◆ MATERIAL:
------

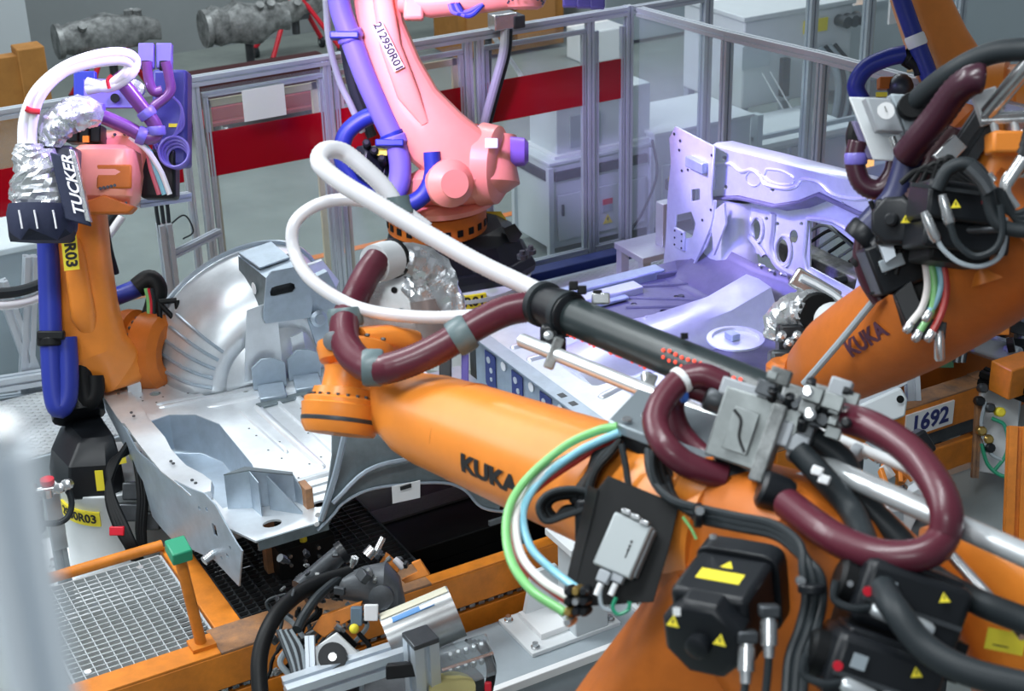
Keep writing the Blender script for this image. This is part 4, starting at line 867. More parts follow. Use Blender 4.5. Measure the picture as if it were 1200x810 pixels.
# head (pink of the violet lamp also put into its paint)
hd = A(130, 205, 9.1); ax2 = (RT * .55 - BK * .75 - UPV * .15).normalized()
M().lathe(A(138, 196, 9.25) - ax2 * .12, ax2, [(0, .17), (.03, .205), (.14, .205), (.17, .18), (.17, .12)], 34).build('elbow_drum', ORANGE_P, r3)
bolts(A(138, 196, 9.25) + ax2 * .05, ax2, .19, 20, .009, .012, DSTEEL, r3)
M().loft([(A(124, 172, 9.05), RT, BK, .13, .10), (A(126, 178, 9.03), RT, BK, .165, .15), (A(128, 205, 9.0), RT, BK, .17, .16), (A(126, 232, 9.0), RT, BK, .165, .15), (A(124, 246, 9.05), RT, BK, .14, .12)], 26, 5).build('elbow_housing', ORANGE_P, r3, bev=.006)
M().box(A(134, 207, 8.84), (.19, .13, .02), (RT, UPV, BK)).build('recess', ORANGE2, r3, bev=.02)
for k in range(9): M().lathe(A(118 + k * 4.2, 221 - k * .9, 8.83), -BK, [(0, .009), (.008, .009)], 8).build('bolt', DSTEEL, r3)
for k in range(8): M().lathe(A(113 + k * 5, 240 - .3 * k, 8.85), -BK, [(0, .008), (.006, .008)], 6).build('bolt', DSTEEL, r3)
M().poly(AP([(97, 236), (122, 228), (158, 242), (150, 250), (100, 250)], 8.84), BK * .1).build('lower_lug', ORANGE2, r3, bev=.01)
for k in range(3): M().box(A(88 + k * 13, 158, 9.1), (.07, .10, .14), (RT, UPV, BK)).build('drive_motor', BLACK2, r3, bev=.008)
M().box(A(101, 163, 9.0), (.035, .035, .02), (RT, UPV, BK)).build('orange_tag', ORANGE, r3)
# gripper under foil, with navy apron
gp = M().box(A(60, 200, 8.85), (.28, .25, .2), (RT, UPV, BK)).build('gripper', DSTEEL, r3, bev=.02)
foilblob([(A(35, 168, 8.7), .06, .07), (A(36, 180, 8.7), .10, .10), (A(46, 200, 8.7), .15, .13), (A(50, 225, 8.7), .165, .14), (A(50, 247, 8.7), .17, .15)], r3, seed=2)
foilblob([(A(60, 172, 8.75), .05, .06), (A(62, 155, 8.75), .09, .09), (A(75, 140, 8.75), .11, .09), (A(95, 132, 8.75), .09, .09), (A(112, 135, 8.8), .07, .07)], r3, seed=3)
rn = random.Random(5); R = []
for py, s in ((240, 1.0), (252, 1.06), (264, 1.02), (270, .97)):
    c = A(50, py, 8.68); R.append([c + RT * (.175 * s * cos(2 * pi * k / 22)) + BK * (.16 * s * sin(2 * pi * k / 22)) - UPV * ((.02 * (k % 4)) if py > 260 else 0) for k in range(22)])
M().rings(R).build('navy_apron', NAVY, r3, sharp=30)
for x in (22, 40, 62): M().tube(AP([(x, 246), (x + 2, 256), (x + 4, 268)], 8.51), .005, 6).build('seam', PAPER, r3)
X = (RT * .93 + UPV * -.25).normalized(); U = (UPV * .97 + RT * -.22).normalized()
pl = M().box(A(83, 222, 8.55), (.14, .36, .03), (X, U, X.cross(U))).build('navy_board', NAVY, r3, bev=.008)
M().text('TUCKER', .085, A(86, 216, 8.50), U, -X, t=.002, bold=.002).build('lettering', INKW, r3)
M().box(A(95, 218, 8.53), (.03, .38, .05), (X, U, X.cross(U))).build('steel_bar', STEEL, r3, bev=.004)
for k in range(2):
    pts = AP([(27 + k * 10, 172, 8.7), (29 + k * 9, 140, 8.7), (42 + k * 6, 108 + k * 2, 8.7), (70 + k * 3, 82 + k * 3, 8.75), (105, 67 + k * 7, 8.8), (140, 62 + k * 8, 8.85), (158 - k * 6, 70 + k * 6, 8.9), (152 - k * 6, 88, 8.9), (128, 102 - k * 3, 8.95), (102, 97 + k * 8, 9.0)])
    M().tube(pts, .030, 12, 6, rib=.016).build('white_hose', WHITEH, r3)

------

◆ STATED TASK: Reproduce the whole listing above word for word, but not its pictures.

◆ RESULT FOR THIS EXERCISE:
Keep writing the Blender script for this image. This is part 4, starting at line 867. More parts follow. Use Blender 4.5. Measure the picture as if it were 1200x810 pixels.
# head (pink of the violet lamp also put into its paint)
hd = A(130, 205, 9.1); ax2 = (RT * .55 - BK * .75 - UPV * .15).normalized()
M().lathe(A(138, 196, 9.25) - ax2 * .12, ax2, [(0, .17), (.03, .205), (.14, .205), (.17, .18), (.17, .12)], 34).build('elbow_drum', ORANGE_P, r3)
bolts(A(138, 196, 9.25) + ax2 * .05, ax2, .19, 20, .009, .012, DSTEEL, r3)
M().loft([(A(124, 172, 9.05), RT, BK, .13, .10), (A(126, 178, 9.03), RT, BK, .165, .15), (A(128, 205, 9.0), RT, BK, .17, .16), (A(126, 232, 9.0), RT, BK, .165, .15), (A(124, 246, 9.05), RT, BK, .14, .12)], 26, 5).build('elbow_housing', ORANGE_P, r3, bev=.006)
M().box(A(134, 207, 8.84), (.19, .13, .02), (RT, UPV, BK)).build('recess', ORANGE2, r3, bev=.02)
for k in range(9): M().lathe(A(118 + k * 4.2, 221 - k * .9, 8.83), -BK, [(0, .009), (.008, .009)], 8).build('bolt', DSTEEL, r3)
for k in range(8): M().lathe(A(113 + k * 5, 240 - .3 * k, 8.85), -BK, [(0, .008), (.006, .008)], 6).build('bolt', DSTEEL, r3)
M().poly(AP([(97, 236), (122, 228), (158, 242), (150, 250), (100, 250)], 8.84), BK * .1).build('lower_lug', ORANGE2, r3, bev=.01)
for k in range(3): M().box(A(88 + k * 13, 158, 9.1), (.07, .10, .14), (RT, UPV, BK)).build('drive_motor', BLACK2, r3, bev=.008)
M().box(A(101, 163, 9.0), (.035, .035, .02), (RT, UPV, BK)).build('orange_tag', ORANGE, r3)
# gripper under foil, with navy apron
gp = M().box(A(60, 200, 8.85), (.28, .25, .2), (RT, UPV, BK)).build('gripper', DSTEEL, r3, bev=.02)
foilblob([(A(35, 168, 8.7), .06, .07), (A(36, 180, 8.7), .10, .10), (A(46, 200, 8.7), .15, .13), (A(50, 225, 8.7), .165, .14), (A(50, 247, 8.7), .17, .15)], r3, seed=2)
foilblob([(A(60, 172, 8.75), .05, .06), (A(62, 155, 8.75), .09, .09), (A(75, 140, 8.75), .11, .09), (A(95, 132, 8.75), .09, .09), (A(112, 135, 8.8), .07, .07)], r3, seed=3)
rn = random.Random(5); R = []
for py, s in ((240, 1.0), (252, 1.06), (264, 1.02), (270, .97)):
    c = A(50, py, 8.68); R.append([c + RT * (.175 * s * cos(2 * pi * k / 22)) + BK * (.16 * s * sin(2 * pi * k / 22)) - UPV * ((.02 * (k % 4)) if py > 260 else 0) for k in range(22)])
M().rings(R).build('navy_apron', NAVY, r3, sharp=30)
for x in (22, 40, 62): M().tube(AP([(x, 246), (x + 2, 256), (x + 4, 268)], 8.51), .005, 6).build('seam', PAPER, r3)
X = (RT * .93 + UPV * -.25).normalized(); U = (UPV * .97 + RT * -.22).normalized()
pl = M().box(A(83, 222, 8.55), (.14, .36, .03), (X, U, X.cross(U))).build('navy_board', NAVY, r3, bev=.008)
M().text('TUCKER', .085, A(86, 216, 8.50), U, -X, t=.002, bold=.002).build('lettering', INKW, r3)
M().box(A(95, 218, 8.53), (.03, .38, .05), (X, U, X.cross(U))).build('steel_bar', STEEL, r3, bev=.004)
for k in range(2):
    pts = AP([(27 + k * 10, 172, 8.7), (29 + k * 9, 140, 8.7), (42 + k * 6, 108 + k * 2, 8.7), (70 + k * 3, 82 + k * 3, 8.75), (105, 67 + k * 7, 8.8), (140, 62 + k * 8, 8.85), (158 - k * 6, 70 + k * 6, 8.9), (152 - k * 6, 88, 8.9), (128, 102 - k * 3, 8.95), (102, 97 + k * 8, 9.0)])
    M().tube(pts, .030, 12, 6, rib=.016).build('white_hose', WHITEH, r3)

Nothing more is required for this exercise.